■ Dataset excerpt:
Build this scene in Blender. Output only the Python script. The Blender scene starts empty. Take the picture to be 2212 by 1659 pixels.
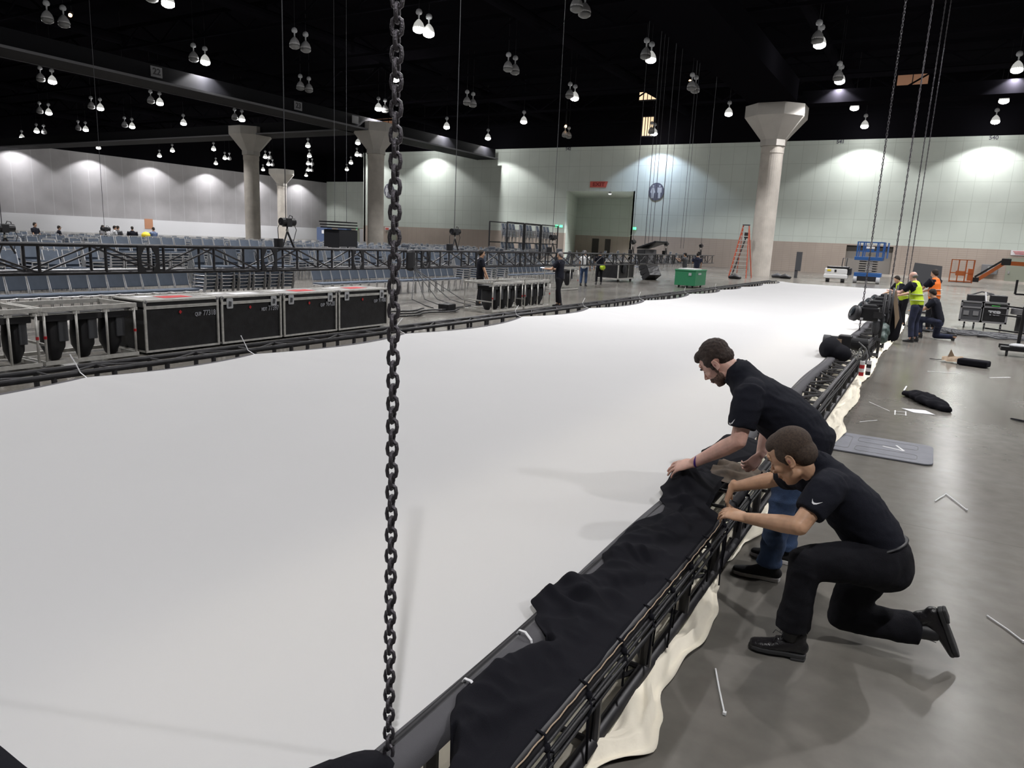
import bpy, math, random
from math import sin, cos, pi, sqrt, radians as R
from mathutils import Vector as V, Matrix, noise
from mathutils.bvhtree import BVHTree
random.seed(7)
C = bpy.context.scene.collection
SC = bpy.context.scene
# ------------------------------------------------------------------ camera
# hall axes: X = across the screen, Y = along the trusses, Z up (metres)
CAM = V((0.888, 0.0, 1.95))
YAW, PITCH, ROLL, FPX = 30.0, 11.4, 2.6, 1540.0
fw = V((-sin(R(YAW)) * cos(R(PITCH)), cos(R(YAW)) * cos(R(PITCH)), -sin(R(PITCH))))
r0 = V((cos(R(YAW)), sin(R(YAW)), 0)); u0 = r0.cross(fw)
rt = r0 * cos(R(ROLL)) + u0 * sin(R(ROLL)); up = u0 * cos(R(ROLL)) - r0 * sin(R(ROLL))
cd = bpy.data.cameras.new('camera'); cam = bpy.data.objects.new('camera', cd); C.objects.link(cam)
cam.matrix_world = Matrix(((rt.x, up.x, -fw.x, CAM.x), (rt.y, up.y, -fw.y, CAM.y), (rt.z, up.z, -fw.z, CAM.z), (0, 0, 0, 1)))
cd.sensor_width = 36; cd.lens = 36 * FPX / 2212; cd.clip_start = .05; cd.clip_end = 600
SC.camera = cam
# ------------------------------------------------------------------ world, exposure
wd = bpy.data.worlds.new('world'); SC.world = wd; wd.use_nodes = True
wd.node_tree.nodes['Background'].inputs[0].default_value = (.8, .85, 1, 1)
wd.node_tree.nodes['Background'].inputs[1].default_value = 0.0
SC.view_settings.view_transform = 'Standard'; SC.view_settings.look = 'None'
SC.view_settings.exposure = 0.08; SC.view_settings.gamma = 1.0
SC.view_settings.use_curve_mapping = False
LAMP_W = 6200.0     # each burning high bay lamp, inside its cut-off cone
GLOW_W = 170.0      # what its glass reflector scatters sideways and upwards

# ------------------------------------------------------------------ materials
def nt(m): return m.node_tree.nodes, m.node_tree.links
def mat(name, col, rough=.6, metal=0, em=None, ems=0, bump=0, bscale=50, var=0, vscale=5, sss=0, spec=.5, stretch=None, sheen=0):
    m = bpy.data.materials.new(name); m.use_nodes = True; N, L = nt(m)
    b = N['Principled BSDF']; b.inputs['Base Color'].default_value = (*col, 1)
    b.inputs['Roughness'].default_value = rough; b.inputs['Metallic'].default_value = metal
    b.inputs['Specular IOR Level'].default_value = spec
    if sheen: b.inputs['Sheen Weight'].default_value = sheen
    if em: b.inputs['Emission Color'].default_value = (*em, 1); b.inputs['Emission Strength'].default_value = ems
    if sss:
        b.inputs['Subsurface Weight'].default_value = sss; b.inputs['Subsurface Radius'].default_value = (.02, .008, .004)
    if bump or var:
        tc = N.new('ShaderNodeTexCoord'); mp = N.new('ShaderNodeMapping'); L.new(tc.outputs['Object'], mp.inputs[0])
        if stretch: mp.inputs['Scale'].default_value = stretch
    if var:
        n = N.new('ShaderNodeTexNoise'); n.inputs['Scale'].default_value = vscale; n.inputs['Detail'].default_value = 6
        L.new(mp.outputs[0], n.inputs['Vector'])
        r = N.new('ShaderNodeValToRGB'); r.color_ramp.elements[0].position = .35; r.color_ramp.elements[1].position = .65
        r.color_ramp.elements[0].color = (*[c * (1 - var) for c in col], 1); r.color_ramp.elements[1].color = (*[min(1, c * (1 + var)) for c in col], 1)
        L.new(n.outputs[0], r.inputs[0]); L.new(r.outputs[0], b.inputs['Base Color'])
    if bump:
        n = N.new('ShaderNodeTexNoise'); n.inputs['Scale'].default_value = bscale; n.inputs['Detail'].default_value = 4
        L.new(mp.outputs[0], n.inputs['Vector'])
        bp = N.new('ShaderNodeBump'); bp.inputs['Strength'].default_value = bump; bp.inputs['Distance'].default_value = .02
        L.new(n.outputs[0], bp.inputs['Height']); L.new(bp.outputs[0], b.inputs['Normal'])
    return m
M = {}
M['black'] = mat('black_paint', (.018, .018, .021), .5)
M['blackm'] = mat('black_metal', (.02, .02, .023), .38, .3)
M['truss'] = mat('truss_black', (.035, .034, .038), .45, .2, var=.3, vscale=9)
M['trussl'] = mat('truss_sleeve_grey', (.075, .073, .08), .75, 0, var=.2, vscale=20)
M['chain'] = mat('chain_steel', (.10, .093, .105), .4, .7, bump=.3, bscale=260)
M['drape'] = mat('black_serge', (.0105, .0105, .0145), .92, spec=.12, bump=.4, bscale=420)
M['polo'] = mat('black_knit', (.0105, .0115, .019), .85, spec=.2, bump=.25, bscale=260)
M['slacks'] = mat('black_twill', (.009, .009, .0125), .85, spec=.2, bump=.3, bscale=300)
M['denim'] = mat('blue_denim', (.035, .065, .14), .85, bump=.4, bscale=300, var=.35, vscale=9)
M['denimd'] = mat('dark_denim', (.015, .02, .05), .85, var=.3, vscale=9)
M['skinS'] = mat('fair_skin', (.66, .40, .325), .5, sss=.12, var=.1, vscale=22)
M['skinK'] = mat('tan_skin', (.60, .355, .225), .5, sss=.12, var=.08, vscale=22)
M['skin'] = mat('skin', (.5, .3, .2), .55)
M['hairS'] = mat('brown_hair', (.038, .024, .019), .75, bump=.4, bscale=260, var=.4, vscale=60, stretch=(1, 1, .3))
M['hairK'] = mat('cropped_brown_hair', (.06, .04, .029), .85, bump=.25, bscale=600, var=.3, vscale=120)
M['hair'] = mat('dark_hair', (.02, .014, .011), .8)
M['hairg'] = mat('grey_hair', (.16, .15, .15), .8)
M['beard'] = mat('beard', (.13, .078, .06), .85, bump=.3, bscale=420, var=.4, vscale=90)
M['lips'] = mat('lips', (.36, .15, .13), .5)
M['screen'] = mat('white_screen', (.9, .9, .915), .75, spec=.2, var=.012, vscale=.6)
N_, L_ = nt(M['screen']); pb = N_['Principled BSDF']; tr = N_.new('ShaderNodeBsdfTranslucent'); tr.inputs[0].default_value = (.8, .8, .8, 1)
ms = N_.new('ShaderNodeMixShader'); ms.inputs[0].default_value = .42; L_.new(pb.outputs[0], ms.inputs[1]); L_.new(tr.outputs[0], ms.inputs[2]); L_.new(ms.outputs[0], N_['Material Output'].inputs[0])
M['band'] = mat('grey_webbing', (.075, .073, .082), .8, bump=.3, bscale=500)
M['canvas'] = mat('cream_muslin', (.88, .82, .69), .85, spec=.15, bump=.3, bscale=12, var=.06, vscale=4)
M['alu'] = mat('aluminium', (.58, .57, .54), .4, .35, var=.12, vscale=14)
M['chrome'] = mat('chrome', (.55, .55, .56), .38, .6)
M['cchair'] = mat('blue_upholstery', (.078, .098, .132), .75, bump=.2, bscale=200, var=.12, vscale=4)
M['ply'] = mat('black_ply', (.012, .012, .014), .45, bump=.15, bscale=60, var=.4, vscale=7)
M['casetop'] = mat('case_lid_grey', (.33, .32, .31), .5, .3, var=.35, vscale=5)
M['red'] = mat('red_tape', (.5, .02, .025), .6)
M['white'] = mat('white_plastic', (.8, .8, .82), .5)
M['chalk'] = mat('white_tape', (.72, .72, .73), .8)
M['paper'] = mat('paper', (.72, .72, .75), .8)
M['print'] = mat('grey_stencil', (.3, .31, .34), .7)
M['purple'] = mat('purple_rubber', (.06, .015, .2), .5)
M['leather'] = mat('black_leather', (.012, .011, .013), .33, bump=.2, bscale=90)
M['sole'] = mat('black_rubber', (.03, .03, .032), .7)
M['wsole'] = mat('white_rubber', (.55, .53, .52), .7)
M['suede'] = mat('black_suede', (.014, .014, .016), .9)
M['belt'] = mat('belt_leather', (.03, .03, .035), .5)
M['conc'] = mat('column_concrete', (.56, .52, .47), .85, bump=.5, bscale=14, var=.1, vscale=1.2)
M['capc'] = mat('capital_concrete', (.48, .46, .43), .85, var=.05, vscale=1)
M['beam'] = mat('dark_girder', (.009, .009, .011), .7, spec=.1)
M['flangelit'] = mat('lit_girder_flange', (.13, .13, .14), .6)  # paler than the girder: light along the flange edge put into the colour
M['ceil'] = mat('black_ceiling', (.0055, .0052, .0068), .9, spec=0)
M['blue'] = mat('blue_paint', (.022, .10, .31), .5)
M['green'] = mat('green_paint', (.03, .22, .1), .5)
M['greenl'] = mat('green_label', (.1, .6, .12), .5)
M['orange'] = mat('orange_paint', (.62, .16, .04), .5)
M['vestY'] = mat('yellow_vest', (.55, .75, .03), .6, em=(.5, .75, .02), ems=0)
M['vestO'] = mat('orange_vest', (.95, .2, .02), .6)
M['reflect'] = mat('reflective_tape', (.6, .62, .58), .4)
M['white2'] = mat('scrubber_white', (.72, .72, .72), .4)
M['grey'] = mat('mid_grey', (.2, .2, .21), .6)
M['lgrey'] = mat('light_grey', (.45, .46, .48), .6)
M['dgrey'] = mat('dark_grey', (.06, .062, .07), .6)
M['tan'] = mat('tan_webbing', (.36, .27, .19), .8)
M['brown'] = mat('brown_cloth', (.09, .065, .045), .85, var=.4, vscale=14)
M['ladder'] = mat('ladder_orange', (.52, .1, .05), .5)
M['lens'] = mat('lens_glass', (.05, .06, .07), .08, .2)
M['lamplit'] = mat('lit_lamp_lens', (1, 1, 1), .3, em=(1, .99, .93), ems=14)
M['lampoff'] = mat('unlit_lamp_lens', (.2, .2, .2), .3)
M['dome'] = mat('frosted_reflector', (.42, .42, .43), .35, .1)
M['domelit'] = mat('glowing_reflector', (.6, .6, .58), .35, em=(1, 1, .95), ems=.35)
M['exitg'] = mat('green_exit_light', (.05, .5, .2), .5, em=(.12, 1, .38), ems=2.2)
M['warm'] = mat('warm_window', (.6, .4, .25), .5, em=(1, .72, .45), ems=1.1)
M['warmb'] = mat('warm_lamp', (1, .6, .3), .5, em=(1, .6, .3), ems=9)
M['warmd'] = mat('dim_warm_window', (.3, .17, .1), .6, em=(1, .5, .3), ems=.12)
M['exitr'] = mat('red_sign', (.62, .13, .1), .6)
M['redtx'] = mat('dark_red_letter', (.3, .03, .03), .6)
M['icon'] = mat('dark_disc', (.1, .1, .13), .6)
M['plate'] = mat('grey_floor_plate', (.17, .175, .205), .55, bump=.2, bscale=30, var=.08, vscale=6)
M['door'] = mat('door_green', (.3, .32, .26), .5)
M['doord'] = mat('dark_doorway', (.05, .045, .04), .6)
M['rollup'] = mat('rollup_door', (.27, .25, .23), .6)
M['wallW'] = mat('white_band', (.83, .84, .88), .6)
M['wrapg'] = mat('dark_green_film', (.04, .065, .06), .5)
M['vend'] = mat('vending_blue', (.09, .13, .24), .4)
M['yellow'] = mat('yellow_plastic', (.8, .62, .03), .5)
M['poster'] = mat('orange_poster', (.6, .3, .18), .6)
M['phone'] = mat('phone_screen', (.6, .75, 1), .3, em=(.6, .75, 1), ems=1.5)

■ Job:
Exactly restate the lines from the beginning of the data through the line with "GLOW_W = 170.0", and no others, keeping pictures out.

■ Written response:
Build this scene in Blender. Output only the Python script. The Blender scene starts empty. Take the picture to be 2212 by 1659 pixels.
import bpy, math, random
from math import sin, cos, pi, sqrt, radians as R
from mathutils import Vector as V, Matrix, noise
from mathutils.bvhtree import BVHTree
random.seed(7)
C = bpy.context.scene.collection
SC = bpy.context.scene
# ------------------------------------------------------------------ camera
# hall axes: X = across the screen, Y = along the trusses, Z up (metres)
CAM = V((0.888, 0.0, 1.95))
YAW, PITCH, ROLL, FPX = 30.0, 11.4, 2.6, 1540.0
fw = V((-sin(R(YAW)) * cos(R(PITCH)), cos(R(YAW)) * cos(R(PITCH)), -sin(R(PITCH))))
r0 = V((cos(R(YAW)), sin(R(YAW)), 0)); u0 = r0.cross(fw)
rt = r0 * cos(R(ROLL)) + u0 * sin(R(ROLL)); up = u0 * cos(R(ROLL)) - r0 * sin(R(ROLL))
cd = bpy.data.cameras.new('camera'); cam = bpy.data.objects.new('camera', cd); C.objects.link(cam)
cam.matrix_world = Matrix(((rt.x, up.x, -fw.x, CAM.x), (rt.y, up.y, -fw.y, CAM.y), (rt.z, up.z, -fw.z, CAM.z), (0, 0, 0, 1)))
cd.sensor_width = 36; cd.lens = 36 * FPX / 2212; cd.clip_start = .05; cd.clip_end = 600
SC.camera = cam
# ------------------------------------------------------------------ world, exposure
wd = bpy.data.worlds.new('world'); SC.world = wd; wd.use_nodes = True
wd.node_tree.nodes['Background'].inputs[0].default_value = (.8, .85, 1, 1)
wd.node_tree.nodes['Background'].inputs[1].default_value = 0.0
SC.view_settings.view_transform = 'Standard'; SC.view_settings.look = 'None'
SC.view_settings.exposure = 0.08; SC.view_settings.gamma = 1.0
SC.view_settings.use_curve_mapping = False
LAMP_W = 6200.0     # each burning high bay lamp, inside its cut-off cone
GLOW_W = 170.0      # what its glass reflector scatters sideways and upwards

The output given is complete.